### TASK REQUIREMENTS:
Please write out the complete listing that follows, exactly as it reads.

══════

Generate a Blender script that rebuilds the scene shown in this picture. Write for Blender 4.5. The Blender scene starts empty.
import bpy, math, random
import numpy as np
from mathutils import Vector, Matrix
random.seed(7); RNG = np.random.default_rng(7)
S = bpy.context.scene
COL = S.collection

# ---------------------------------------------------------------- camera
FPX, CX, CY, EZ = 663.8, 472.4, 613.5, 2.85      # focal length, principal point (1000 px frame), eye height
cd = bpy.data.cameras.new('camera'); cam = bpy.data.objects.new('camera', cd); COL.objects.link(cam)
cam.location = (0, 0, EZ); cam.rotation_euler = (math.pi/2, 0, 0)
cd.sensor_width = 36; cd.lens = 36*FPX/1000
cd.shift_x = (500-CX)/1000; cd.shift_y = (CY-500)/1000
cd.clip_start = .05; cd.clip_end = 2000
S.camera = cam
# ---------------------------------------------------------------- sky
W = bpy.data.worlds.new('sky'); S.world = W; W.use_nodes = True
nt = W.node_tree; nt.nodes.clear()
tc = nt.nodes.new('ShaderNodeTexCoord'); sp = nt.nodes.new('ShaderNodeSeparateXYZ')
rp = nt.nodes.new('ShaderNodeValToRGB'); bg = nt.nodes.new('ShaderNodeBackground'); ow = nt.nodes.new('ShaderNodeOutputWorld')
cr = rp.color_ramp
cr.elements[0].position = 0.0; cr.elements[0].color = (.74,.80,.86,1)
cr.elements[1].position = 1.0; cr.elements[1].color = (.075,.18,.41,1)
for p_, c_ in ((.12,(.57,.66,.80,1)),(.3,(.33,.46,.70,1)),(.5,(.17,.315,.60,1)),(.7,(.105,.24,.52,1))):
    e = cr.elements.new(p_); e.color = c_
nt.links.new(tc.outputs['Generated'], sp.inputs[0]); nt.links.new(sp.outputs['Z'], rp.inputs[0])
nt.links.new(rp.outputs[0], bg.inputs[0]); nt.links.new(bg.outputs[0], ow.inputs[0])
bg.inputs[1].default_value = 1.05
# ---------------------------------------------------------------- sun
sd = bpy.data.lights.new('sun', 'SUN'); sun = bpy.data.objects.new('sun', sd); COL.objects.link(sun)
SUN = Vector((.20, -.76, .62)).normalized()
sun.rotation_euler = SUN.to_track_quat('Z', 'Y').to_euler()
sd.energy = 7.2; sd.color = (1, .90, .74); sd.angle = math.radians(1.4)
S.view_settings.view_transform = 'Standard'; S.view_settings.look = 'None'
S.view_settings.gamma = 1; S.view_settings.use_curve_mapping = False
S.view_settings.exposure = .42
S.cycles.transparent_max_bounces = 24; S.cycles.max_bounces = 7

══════

### EXERCISE ANSWER:
Generate a Blender script that rebuilds the scene shown in this picture. Write for Blender 4.5. The Blender scene starts empty.
import bpy, math, random
import numpy as np
from mathutils import Vector, Matrix
random.seed(7); RNG = np.random.default_rng(7)
S = bpy.context.scene
COL = S.collection

# ---------------------------------------------------------------- camera
FPX, CX, CY, EZ = 663.8, 472.4, 613.5, 2.85      # focal length, principal point (1000 px frame), eye height
cd = bpy.data.cameras.new('camera'); cam = bpy.data.objects.new('camera', cd); COL.objects.link(cam)
cam.location = (0, 0, EZ); cam.rotation_euler = (math.pi/2, 0, 0)
cd.sensor_width = 36; cd.lens = 36*FPX/1000
cd.shift_x = (500-CX)/1000; cd.shift_y = (CY-500)/1000
cd.clip_start = .05; cd.clip_end = 2000
S.camera = cam
# ---------------------------------------------------------------- sky
W = bpy.data.worlds.new('sky'); S.world = W; W.use_nodes = True
nt = W.node_tree; nt.nodes.clear()
tc = nt.nodes.new('ShaderNodeTexCoord'); sp = nt.nodes.new('ShaderNodeSeparateXYZ')
rp = nt.nodes.new('ShaderNodeValToRGB'); bg = nt.nodes.new('ShaderNodeBackground'); ow = nt.nodes.new('ShaderNodeOutputWorld')
cr = rp.color_ramp
cr.elements[0].position = 0.0; cr.elements[0].color = (.74,.80,.86,1)
cr.elements[1].position = 1.0; cr.elements[1].color = (.075,.18,.41,1)
for p_, c_ in ((.12,(.57,.66,.80,1)),(.3,(.33,.46,.70,1)),(.5,(.17,.315,.60,1)),(.7,(.105,.24,.52,1))):
    e = cr.elements.new(p_); e.color = c_
nt.links.new(tc.outputs['Generated'], sp.inputs[0]); nt.links.new(sp.outputs['Z'], rp.inputs[0])
nt.links.new(rp.outputs[0], bg.inputs[0]); nt.links.new(bg.outputs[0], ow.inputs[0])
bg.inputs[1].default_value = 1.05
# ---------------------------------------------------------------- sun
sd = bpy.data.lights.new('sun', 'SUN'); sun = bpy.data.objects.new('sun', sd); COL.objects.link(sun)
SUN = Vector((.20, -.76, .62)).normalized()
sun.rotation_euler = SUN.to_track_quat('Z', 'Y').to_euler()
sd.energy = 7.2; sd.color = (1, .90, .74); sd.angle = math.radians(1.4)
S.view_settings.view_transform = 'Standard'; S.view_settings.look = 'None'
S.view_settings.gamma = 1; S.view_settings.use_curve_mapping = False
S.view_settings.exposure = .42
S.cycles.transparent_max_bounces = 24; S.cycles.max_bounces = 7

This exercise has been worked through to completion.